Aim of the exercise | The required output is every line from the beginning of the entries below through the line that includes "bench('grey concrete bench", copied exactly.

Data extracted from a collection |

——————

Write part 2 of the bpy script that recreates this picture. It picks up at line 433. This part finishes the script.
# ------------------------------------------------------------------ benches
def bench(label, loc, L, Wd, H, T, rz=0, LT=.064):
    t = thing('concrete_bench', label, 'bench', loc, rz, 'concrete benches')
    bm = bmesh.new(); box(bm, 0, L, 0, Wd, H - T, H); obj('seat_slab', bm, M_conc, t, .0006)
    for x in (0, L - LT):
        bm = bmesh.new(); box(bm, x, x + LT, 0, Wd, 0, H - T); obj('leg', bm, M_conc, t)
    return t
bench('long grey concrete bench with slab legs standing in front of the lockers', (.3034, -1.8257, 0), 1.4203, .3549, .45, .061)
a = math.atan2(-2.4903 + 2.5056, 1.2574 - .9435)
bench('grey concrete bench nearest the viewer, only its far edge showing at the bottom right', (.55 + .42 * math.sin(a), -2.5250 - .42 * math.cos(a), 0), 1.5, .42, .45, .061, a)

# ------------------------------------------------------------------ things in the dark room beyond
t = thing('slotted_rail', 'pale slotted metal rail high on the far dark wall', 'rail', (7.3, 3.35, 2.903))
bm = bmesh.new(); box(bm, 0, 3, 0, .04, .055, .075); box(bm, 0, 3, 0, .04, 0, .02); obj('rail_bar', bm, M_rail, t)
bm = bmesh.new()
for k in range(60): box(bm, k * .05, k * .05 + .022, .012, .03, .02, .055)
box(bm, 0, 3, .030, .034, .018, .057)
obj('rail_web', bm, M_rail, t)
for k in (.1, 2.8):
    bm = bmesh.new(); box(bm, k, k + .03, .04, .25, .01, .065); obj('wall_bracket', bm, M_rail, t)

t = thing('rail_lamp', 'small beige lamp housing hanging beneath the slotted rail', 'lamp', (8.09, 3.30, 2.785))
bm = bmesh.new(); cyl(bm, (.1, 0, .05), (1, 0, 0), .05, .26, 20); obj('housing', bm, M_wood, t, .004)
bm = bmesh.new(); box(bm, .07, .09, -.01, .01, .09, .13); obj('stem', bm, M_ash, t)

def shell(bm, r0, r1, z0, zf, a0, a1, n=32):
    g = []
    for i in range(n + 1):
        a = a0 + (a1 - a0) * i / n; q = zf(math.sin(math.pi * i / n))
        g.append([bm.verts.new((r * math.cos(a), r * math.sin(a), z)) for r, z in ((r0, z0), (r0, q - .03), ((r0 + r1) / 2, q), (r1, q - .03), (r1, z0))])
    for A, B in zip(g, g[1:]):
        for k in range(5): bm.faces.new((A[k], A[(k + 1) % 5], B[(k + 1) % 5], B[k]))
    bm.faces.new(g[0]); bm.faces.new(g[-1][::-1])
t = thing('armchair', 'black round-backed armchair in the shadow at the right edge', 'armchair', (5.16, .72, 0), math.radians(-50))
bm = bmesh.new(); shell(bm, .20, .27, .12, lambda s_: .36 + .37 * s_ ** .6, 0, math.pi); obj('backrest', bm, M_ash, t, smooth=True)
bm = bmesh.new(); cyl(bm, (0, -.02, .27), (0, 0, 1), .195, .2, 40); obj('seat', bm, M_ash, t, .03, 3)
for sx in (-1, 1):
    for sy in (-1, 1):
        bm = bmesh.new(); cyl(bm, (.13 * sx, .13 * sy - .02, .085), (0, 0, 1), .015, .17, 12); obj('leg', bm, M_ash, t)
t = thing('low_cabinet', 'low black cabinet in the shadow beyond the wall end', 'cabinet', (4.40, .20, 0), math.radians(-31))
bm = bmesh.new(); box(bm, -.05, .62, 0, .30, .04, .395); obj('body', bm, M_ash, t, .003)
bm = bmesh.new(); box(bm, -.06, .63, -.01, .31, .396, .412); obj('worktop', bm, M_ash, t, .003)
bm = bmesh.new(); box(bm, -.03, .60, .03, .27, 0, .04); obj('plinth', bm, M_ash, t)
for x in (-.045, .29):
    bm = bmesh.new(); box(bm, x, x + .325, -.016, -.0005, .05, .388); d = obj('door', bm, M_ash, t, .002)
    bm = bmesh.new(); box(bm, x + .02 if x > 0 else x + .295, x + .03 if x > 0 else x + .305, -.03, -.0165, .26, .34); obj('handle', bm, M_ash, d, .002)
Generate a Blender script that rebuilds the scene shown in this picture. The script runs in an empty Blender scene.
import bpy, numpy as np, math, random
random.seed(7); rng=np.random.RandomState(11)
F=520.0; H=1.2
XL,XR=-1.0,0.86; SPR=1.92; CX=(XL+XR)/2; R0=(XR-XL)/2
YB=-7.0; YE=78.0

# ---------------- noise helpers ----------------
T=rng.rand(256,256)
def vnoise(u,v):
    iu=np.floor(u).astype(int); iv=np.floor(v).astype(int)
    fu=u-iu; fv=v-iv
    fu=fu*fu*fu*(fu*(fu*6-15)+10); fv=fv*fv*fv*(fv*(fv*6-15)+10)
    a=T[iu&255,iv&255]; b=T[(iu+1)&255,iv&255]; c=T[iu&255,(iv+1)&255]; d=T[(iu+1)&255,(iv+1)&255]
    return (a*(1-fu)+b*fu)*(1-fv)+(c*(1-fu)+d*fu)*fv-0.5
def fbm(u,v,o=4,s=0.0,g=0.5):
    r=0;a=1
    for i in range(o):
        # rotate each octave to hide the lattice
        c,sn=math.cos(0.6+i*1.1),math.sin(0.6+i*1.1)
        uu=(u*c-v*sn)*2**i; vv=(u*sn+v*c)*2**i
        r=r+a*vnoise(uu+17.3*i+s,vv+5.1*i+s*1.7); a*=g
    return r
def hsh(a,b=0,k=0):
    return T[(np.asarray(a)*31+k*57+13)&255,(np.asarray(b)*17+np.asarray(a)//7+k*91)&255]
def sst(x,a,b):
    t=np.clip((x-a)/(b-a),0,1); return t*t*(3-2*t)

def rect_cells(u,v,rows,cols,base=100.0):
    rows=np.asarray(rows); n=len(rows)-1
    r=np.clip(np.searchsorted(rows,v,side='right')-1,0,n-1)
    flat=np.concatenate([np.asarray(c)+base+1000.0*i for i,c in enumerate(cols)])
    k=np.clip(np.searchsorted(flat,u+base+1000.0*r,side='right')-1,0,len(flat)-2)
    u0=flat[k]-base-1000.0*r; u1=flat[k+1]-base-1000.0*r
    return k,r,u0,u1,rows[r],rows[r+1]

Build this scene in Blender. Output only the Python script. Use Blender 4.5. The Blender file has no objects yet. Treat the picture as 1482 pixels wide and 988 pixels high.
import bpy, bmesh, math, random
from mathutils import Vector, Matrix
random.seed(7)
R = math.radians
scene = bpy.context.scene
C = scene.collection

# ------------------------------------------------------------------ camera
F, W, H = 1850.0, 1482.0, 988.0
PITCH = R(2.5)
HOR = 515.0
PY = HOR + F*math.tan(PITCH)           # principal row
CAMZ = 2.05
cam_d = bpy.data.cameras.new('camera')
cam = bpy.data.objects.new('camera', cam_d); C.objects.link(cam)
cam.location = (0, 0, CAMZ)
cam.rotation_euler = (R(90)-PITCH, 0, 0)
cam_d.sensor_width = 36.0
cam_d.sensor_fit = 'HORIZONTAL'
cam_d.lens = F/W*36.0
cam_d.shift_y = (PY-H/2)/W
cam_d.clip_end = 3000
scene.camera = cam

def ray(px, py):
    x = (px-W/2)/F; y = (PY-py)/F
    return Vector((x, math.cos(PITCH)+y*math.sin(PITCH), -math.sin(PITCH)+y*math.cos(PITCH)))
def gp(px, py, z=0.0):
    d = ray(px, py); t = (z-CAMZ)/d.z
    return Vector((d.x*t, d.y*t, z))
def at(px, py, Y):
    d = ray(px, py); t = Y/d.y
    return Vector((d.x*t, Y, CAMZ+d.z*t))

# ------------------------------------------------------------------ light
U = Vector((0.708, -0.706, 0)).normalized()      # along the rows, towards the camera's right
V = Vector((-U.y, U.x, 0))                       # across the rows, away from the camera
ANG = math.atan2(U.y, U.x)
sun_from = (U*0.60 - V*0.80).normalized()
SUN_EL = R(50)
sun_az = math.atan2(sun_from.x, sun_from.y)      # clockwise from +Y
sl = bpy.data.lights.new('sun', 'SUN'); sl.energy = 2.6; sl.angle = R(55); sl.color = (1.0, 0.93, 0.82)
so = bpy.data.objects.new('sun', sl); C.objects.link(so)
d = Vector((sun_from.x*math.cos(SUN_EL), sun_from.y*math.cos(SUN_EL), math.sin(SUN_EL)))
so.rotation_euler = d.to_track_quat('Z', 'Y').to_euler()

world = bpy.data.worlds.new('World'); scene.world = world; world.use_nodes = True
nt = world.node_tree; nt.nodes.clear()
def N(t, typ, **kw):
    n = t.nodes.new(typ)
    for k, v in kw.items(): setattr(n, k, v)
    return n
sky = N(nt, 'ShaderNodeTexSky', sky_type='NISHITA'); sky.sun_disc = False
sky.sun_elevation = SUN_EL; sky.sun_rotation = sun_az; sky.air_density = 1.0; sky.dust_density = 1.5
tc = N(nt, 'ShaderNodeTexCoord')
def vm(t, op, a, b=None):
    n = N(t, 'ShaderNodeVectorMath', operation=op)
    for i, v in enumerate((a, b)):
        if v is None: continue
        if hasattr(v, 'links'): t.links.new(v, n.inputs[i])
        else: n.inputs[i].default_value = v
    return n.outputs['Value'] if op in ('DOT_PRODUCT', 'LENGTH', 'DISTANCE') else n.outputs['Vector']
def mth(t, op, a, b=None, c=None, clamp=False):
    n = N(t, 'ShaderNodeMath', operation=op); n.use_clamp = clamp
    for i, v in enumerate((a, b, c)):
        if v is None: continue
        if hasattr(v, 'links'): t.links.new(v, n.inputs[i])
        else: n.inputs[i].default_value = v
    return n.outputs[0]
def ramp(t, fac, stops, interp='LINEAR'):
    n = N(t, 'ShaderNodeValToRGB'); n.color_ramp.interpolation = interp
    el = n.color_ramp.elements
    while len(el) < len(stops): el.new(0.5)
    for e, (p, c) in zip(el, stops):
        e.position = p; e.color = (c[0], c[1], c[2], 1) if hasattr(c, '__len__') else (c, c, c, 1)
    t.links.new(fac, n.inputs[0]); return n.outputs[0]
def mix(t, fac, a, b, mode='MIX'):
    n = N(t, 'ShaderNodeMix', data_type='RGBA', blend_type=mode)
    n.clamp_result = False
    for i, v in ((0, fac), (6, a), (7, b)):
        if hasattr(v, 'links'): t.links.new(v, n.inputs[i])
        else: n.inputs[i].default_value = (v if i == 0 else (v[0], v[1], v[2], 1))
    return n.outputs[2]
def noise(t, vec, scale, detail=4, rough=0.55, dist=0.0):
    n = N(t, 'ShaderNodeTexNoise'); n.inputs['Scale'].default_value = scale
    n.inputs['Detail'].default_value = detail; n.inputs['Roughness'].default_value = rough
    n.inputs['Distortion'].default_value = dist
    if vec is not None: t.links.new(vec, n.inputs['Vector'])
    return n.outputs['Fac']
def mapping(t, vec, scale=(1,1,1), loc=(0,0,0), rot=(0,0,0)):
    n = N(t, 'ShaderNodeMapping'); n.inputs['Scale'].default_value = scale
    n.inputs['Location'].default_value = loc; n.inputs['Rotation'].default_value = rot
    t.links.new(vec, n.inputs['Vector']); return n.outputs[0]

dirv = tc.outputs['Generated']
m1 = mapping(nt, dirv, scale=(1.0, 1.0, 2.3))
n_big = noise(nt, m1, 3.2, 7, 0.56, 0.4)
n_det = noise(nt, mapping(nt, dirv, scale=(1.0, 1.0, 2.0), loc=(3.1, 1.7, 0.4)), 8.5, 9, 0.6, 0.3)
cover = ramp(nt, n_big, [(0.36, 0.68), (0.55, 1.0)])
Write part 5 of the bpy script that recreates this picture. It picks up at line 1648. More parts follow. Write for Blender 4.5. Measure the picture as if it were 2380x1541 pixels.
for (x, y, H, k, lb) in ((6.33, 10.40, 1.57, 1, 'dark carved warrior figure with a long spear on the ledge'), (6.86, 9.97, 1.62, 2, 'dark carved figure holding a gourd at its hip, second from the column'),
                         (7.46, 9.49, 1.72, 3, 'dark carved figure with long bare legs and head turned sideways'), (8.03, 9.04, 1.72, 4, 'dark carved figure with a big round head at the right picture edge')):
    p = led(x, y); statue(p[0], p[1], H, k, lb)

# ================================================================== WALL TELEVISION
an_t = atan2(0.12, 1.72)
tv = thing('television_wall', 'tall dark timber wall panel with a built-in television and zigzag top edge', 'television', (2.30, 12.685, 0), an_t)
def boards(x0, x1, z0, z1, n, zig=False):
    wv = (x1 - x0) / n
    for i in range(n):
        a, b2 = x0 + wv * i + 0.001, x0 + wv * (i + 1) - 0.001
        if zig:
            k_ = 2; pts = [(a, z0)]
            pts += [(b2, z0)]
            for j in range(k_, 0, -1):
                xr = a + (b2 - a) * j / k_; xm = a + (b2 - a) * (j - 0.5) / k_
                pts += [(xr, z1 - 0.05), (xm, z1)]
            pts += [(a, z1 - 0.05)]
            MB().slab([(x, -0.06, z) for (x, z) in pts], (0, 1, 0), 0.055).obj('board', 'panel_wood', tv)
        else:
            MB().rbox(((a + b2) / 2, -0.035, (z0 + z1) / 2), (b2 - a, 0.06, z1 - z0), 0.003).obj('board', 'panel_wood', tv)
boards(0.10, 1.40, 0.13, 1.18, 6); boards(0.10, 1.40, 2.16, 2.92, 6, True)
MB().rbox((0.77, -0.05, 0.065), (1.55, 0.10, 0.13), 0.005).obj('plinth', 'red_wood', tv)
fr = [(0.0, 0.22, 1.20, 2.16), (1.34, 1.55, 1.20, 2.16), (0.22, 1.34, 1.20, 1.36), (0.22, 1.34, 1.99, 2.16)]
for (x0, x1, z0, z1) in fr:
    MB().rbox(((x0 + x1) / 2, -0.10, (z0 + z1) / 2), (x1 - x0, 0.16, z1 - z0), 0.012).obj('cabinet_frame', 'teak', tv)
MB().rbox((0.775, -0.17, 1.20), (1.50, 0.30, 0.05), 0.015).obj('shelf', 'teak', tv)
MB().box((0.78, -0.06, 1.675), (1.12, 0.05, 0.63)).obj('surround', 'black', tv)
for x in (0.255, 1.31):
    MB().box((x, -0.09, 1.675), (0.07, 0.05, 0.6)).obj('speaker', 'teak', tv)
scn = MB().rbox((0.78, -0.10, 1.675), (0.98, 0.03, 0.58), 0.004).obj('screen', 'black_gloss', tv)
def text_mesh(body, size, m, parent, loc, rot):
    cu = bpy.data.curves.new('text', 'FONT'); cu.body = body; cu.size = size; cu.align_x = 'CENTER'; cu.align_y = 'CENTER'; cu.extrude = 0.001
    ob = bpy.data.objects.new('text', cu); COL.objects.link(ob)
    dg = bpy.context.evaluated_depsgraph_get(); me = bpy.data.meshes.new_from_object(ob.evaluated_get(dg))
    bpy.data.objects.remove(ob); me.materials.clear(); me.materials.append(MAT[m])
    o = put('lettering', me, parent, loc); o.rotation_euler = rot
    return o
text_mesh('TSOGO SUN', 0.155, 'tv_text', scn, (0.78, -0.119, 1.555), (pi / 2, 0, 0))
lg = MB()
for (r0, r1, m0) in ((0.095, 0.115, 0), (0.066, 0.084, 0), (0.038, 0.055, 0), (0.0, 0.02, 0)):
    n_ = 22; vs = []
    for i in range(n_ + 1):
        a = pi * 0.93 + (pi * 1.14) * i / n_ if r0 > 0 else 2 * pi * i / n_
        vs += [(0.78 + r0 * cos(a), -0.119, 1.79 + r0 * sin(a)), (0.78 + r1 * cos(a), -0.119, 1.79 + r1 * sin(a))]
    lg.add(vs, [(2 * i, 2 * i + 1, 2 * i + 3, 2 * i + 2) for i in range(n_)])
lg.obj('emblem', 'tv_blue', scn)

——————

Output of the task |
Write part 2 of the bpy script that recreates this picture. It picks up at line 433. This part finishes the script.
# ------------------------------------------------------------------ benches
def bench(label, loc, L, Wd, H, T, rz=0, LT=.064):
    t = thing('concrete_bench', label, 'bench', loc, rz, 'concrete benches')
    bm = bmesh.new(); box(bm, 0, L, 0, Wd, H - T, H); obj('seat_slab', bm, M_conc, t, .0006)
    for x in (0, L - LT):
        bm = bmesh.new(); box(bm, x, x + LT, 0, Wd, 0, H - T); obj('leg', bm, M_conc, t)
    return t
bench('long grey concrete bench with slab legs standing in front of the lockers', (.3034, -1.8257, 0), 1.4203, .3549, .45, .061)
a = math.atan2(-2.4903 + 2.5056, 1.2574 - .9435)
bench('grey concrete bench nearest the viewer, only its far edge showing at the bottom right', (.55 + .42 * math.sin(a), -2.5250 - .42 * math.cos(a), 0), 1.5, .42, .45, .061, a)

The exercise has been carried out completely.